Provided records:
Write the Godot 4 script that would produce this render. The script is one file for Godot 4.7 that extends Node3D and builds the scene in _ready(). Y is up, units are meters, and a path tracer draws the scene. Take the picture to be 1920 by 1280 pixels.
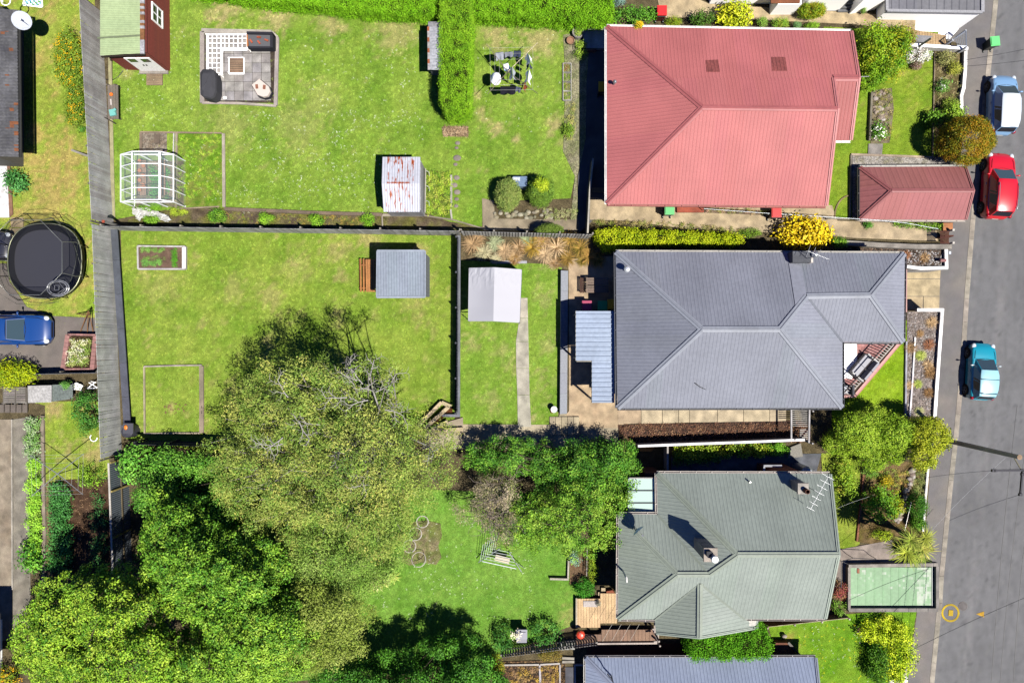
extends Node3D
# A block of suburban gardens seen from a drone 42 m up. Plan measurements are read off the survey in units of S metres; P() turns a plan
# reading of a point that lies h metres above the gardens into metres. The gardens lie at y = 0, the street 1.8 m lower.
const S := 0.0328125
const EYE := 42.0
const ST := -1.8
const K := 2.25   # how many times brighter a surface looks in this sun than its base colour: L() divides a sunlit colour by it
var org := {}
var rng := RandomNumberGenerator.new()
var mats := {}
var texs := {}
var clumps := {}
var noise := FastNoiseLite.new()

class MB:
	var v := PackedVector3Array()
	var n := PackedVector3Array()
	var c := PackedColorArray()
	var col := Color(1, 1, 1)
	func tri(a: Vector3, b: Vector3, d: Vector3) -> void:
		var nn := (b - a).cross(d - a).normalized()
		v.append(a); v.append(d); v.append(b)
		n.append(nn); n.append(nn); n.append(nn)
		c.append(col); c.append(col); c.append(col)
	func quad(a: Vector3, b: Vector3, d: Vector3, e: Vector3) -> void:
		tri(a, b, d); tri(a, d, e)
	func trin(a: Vector3, b: Vector3, d: Vector3, na: Vector3, nb: Vector3, nd: Vector3) -> void:
		v.append(a); v.append(d); v.append(b)
		n.append(na); n.append(nd); n.append(nb)
		c.append(col); c.append(col); c.append(col)
	func box(m: Vector3, s: Vector3, bs := Basis.IDENTITY) -> void:
		var x := bs.x * s.x * 0.5
		var y := bs.y * s.y * 0.5
		var z := bs.z * s.z * 0.5
		quad(m - x + y + z, m + x + y + z, m + x + y - z, m - x + y - z)
		quad(m - x - y - z, m + x - y - z, m + x - y + z, m - x - y + z)
		quad(m - x - y + z, m + x - y + z, m + x + y + z, m - x + y + z)
		quad(m + x - y - z, m - x - y - z, m - x + y - z, m + x + y - z)
		quad(m + x - y + z, m + x - y - z, m + x + y - z, m + x + y + z)
		quad(m - x - y - z, m - x - y + z, m - x + y + z, m - x + y - z)
	func beam(a: Vector3, b: Vector3, w: float, h: float) -> void:   # a bar from a to b, w across and h high
		var d := b - a
		var z := d.normalized()
		var x := Vector3.UP.cross(z)
		x = Vector3.RIGHT if x.length() < 0.01 else x.normalized()
		box((a + b) * 0.5, Vector3(w, h, d.length()), Basis(x, z.cross(x), z))
	func tube(path: Array, r0: float, r1: float, sides := 6) -> void:
		var rings := []
		for i in path.size():
			var p: Vector3 = path[i]
			var t: Vector3 = (path[mini(i + 1, path.size() - 1)] - path[maxi(i - 1, 0)])
			t = t.normalized() if t.length() > 1e-6 else Vector3.UP
			var x := t.cross(Vector3.RIGHT if absf(t.x) < 0.9 else Vector3.UP).normalized()
			var y := t.cross(x)
			var r := lerpf(r0, r1, float(i) / maxf(1, path.size() - 1))
			var ring := []
			for k in sides:
				var a := TAU * k / sides
				var d := x * cos(a) + y * sin(a)
				ring.append([p + d * r, d])
			rings.append(ring)
		for i in rings.size() - 1:
			for k in sides:
				var a = rings[i][k]
				var b = rings[i][(k + 1) % sides]
				var e = rings[i + 1][(k + 1) % sides]
				var f = rings[i + 1][k]
				trin(a[0], b[0], e[0], a[1], b[1], e[1])
				trin(a[0], e[0], f[0], a[1], e[1], f[1])
		for q in [[0, -1], [rings.size() - 1, 1]]:
			for k in sides:
				var a = rings[q[0]][k][0]
				var b = rings[q[0]][(k + 1) % sides][0]
				if q[1] > 0: tri(path[q[0]], a, b)
				else: tri(path[q[0]], b, a)
	func lathe(m: Vector3, prof: Array, seg := 16, sq := Vector2.ONE) -> void:   # prof: [radius, height] from the bottom up
		for i in prof.size() - 1:
			var p: Array = prof[i]
			var q: Array = prof[i + 1]
			var s := Vector2(q[1] - p[1], p[0] - q[0]).normalized()
			for k in seg:
				var a := TAU * k / seg
				var b := TAU * (k + 1) / seg
				var da := Vector3(cos(a) * sq.x, 0, sin(a) * sq.y)
				var db := Vector3(cos(b) * sq.x, 0, sin(b) * sq.y)
				var na := (da * s.x + Vector3.UP * s.y).normalized()
				var nb := (db * s.x + Vector3.UP * s.y).normalized()
				var A: Vector3 = m + da * p[0] + Vector3.UP * p[1]
				var B: Vector3 = m + db * p[0] + Vector3.UP * p[1]
				var D: Vector3 = m + db * q[0] + Vector3.UP * q[1]
				var E: Vector3 = m + da * q[0] + Vector3.UP * q[1]
				if p[0] > 1e-5: trin(A, D, B, na, nb, nb)
				if q[0] > 1e-5: trin(A, E, D, na, na, nb)
	func ball(m: Vector3, r: Vector3, seg := 14) -> void:
		var rows := seg / 2
		for i in rows:
			for k in seg:
				var q := []
				for s in [[i, k], [i, k + 1], [i + 1, k + 1], [i + 1, k]]:
					var t: float = PI * s[0] / rows
					var a: float = TAU * s[1] / seg
					q.append(Vector3(sin(t) * cos(a), cos(t), sin(t) * sin(a)))
				trin(m + q[0] * r, m + q[1] * r, m + q[2] * r, (q[0] / r).normalized(), (q[1] / r).normalized(), (q[2] / r).normalized())
				trin(m + q[0] * r, m + q[2] * r, m + q[3] * r, (q[0] / r).normalized(), (q[2] / r).normalized(), (q[3] / r).normalized())
	func flat(poly: PackedVector2Array, y: float, up := true) -> void:
		var t := Geometry2D.triangulate_polygon(poly)
		for i in range(0, t.size(), 3):
			var a := Vector3(poly[t[i]].x, y, poly[t[i]].y)
			var b := Vector3(poly[t[i + 1]].x, y, poly[t[i + 1]].y)
			var d := Vector3(poly[t[i + 2]].x, y, poly[t[i + 2]].y)
			if ((b - a).cross(d - a).y > 0) == up: tri(a, b, d)
			else: tri(a, d, b)
	func prism(poly: PackedVector2Array, y0: float, y1: float) -> void:
		flat(poly, y1); flat(poly, y0, false)
		var cw := Geometry2D.is_polygon_clockwise(poly)
		for i in poly.size():
			var p := poly[i]
			var q := poly[(i + 1) % poly.size()]
			if cw:
				var s := p; p = q; q = s
			quad(Vector3(q.x, y0, q.y), Vector3(p.x, y0, p.y), Vector3(p.x, y1, p.y), Vector3(q.x, y1, q.y))
	func mesh(off := Vector3.ZERO) -> ArrayMesh:
		var w := v.duplicate()
		if off != Vector3.ZERO:
			for i in w.size(): w[i] -= off
		var a := []
		a.resize(Mesh.ARRAY_MAX)
		a[Mesh.ARRAY_VERTEX] = w
		a[Mesh.ARRAY_NORMAL] = n
		a[Mesh.ARRAY_COLOR] = c
		var m := ArrayMesh.new()
		m.add_surface_from_arrays(Mesh.PRIMITIVE_TRIANGLES, a)
		return m

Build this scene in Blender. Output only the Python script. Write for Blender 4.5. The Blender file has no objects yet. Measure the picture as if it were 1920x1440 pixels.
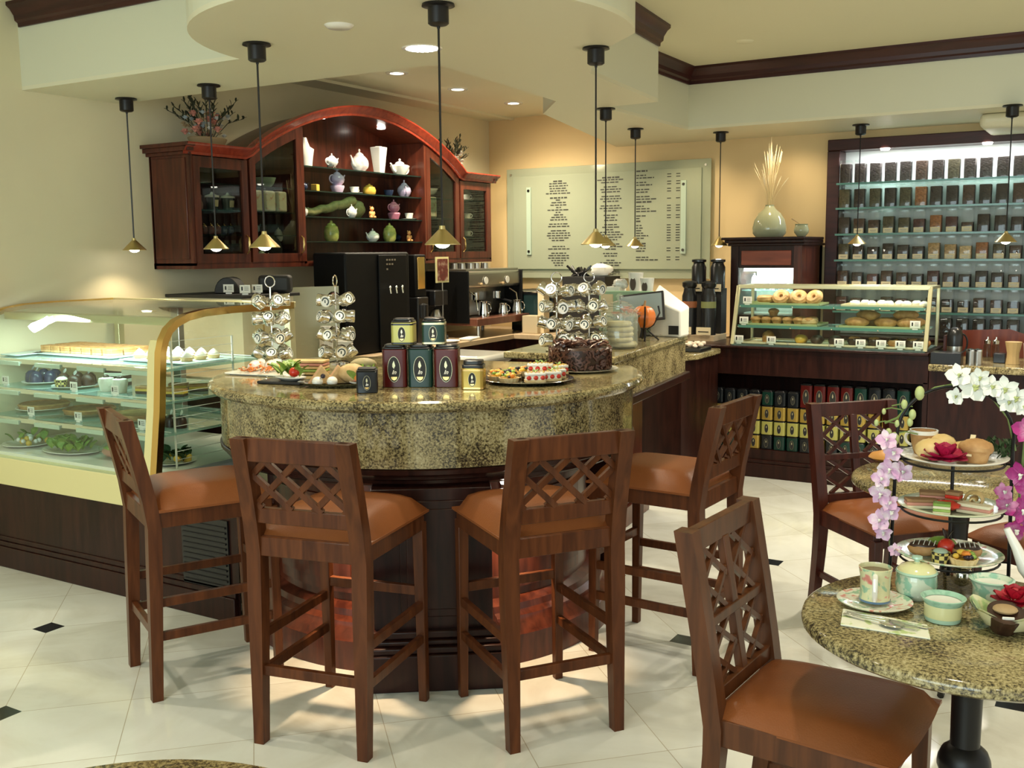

What to work on: Read the entries and select each line where the word "Write" is found.

Result of this task:
Write the Godot 4 script that would produce this render. The script is one file for Godot 4.7 that extends Node3D and builds the scene in _ready(). Y is up, units are meters, and a path tracer draws the scene. Take the picture to be 1920 by 1280 pixels.
Build this scene in Blender. Output only the Python script. Write for Blender 4.5. The Blender file has no objects yet. Measure the picture as if it were 1920x1440 pixels.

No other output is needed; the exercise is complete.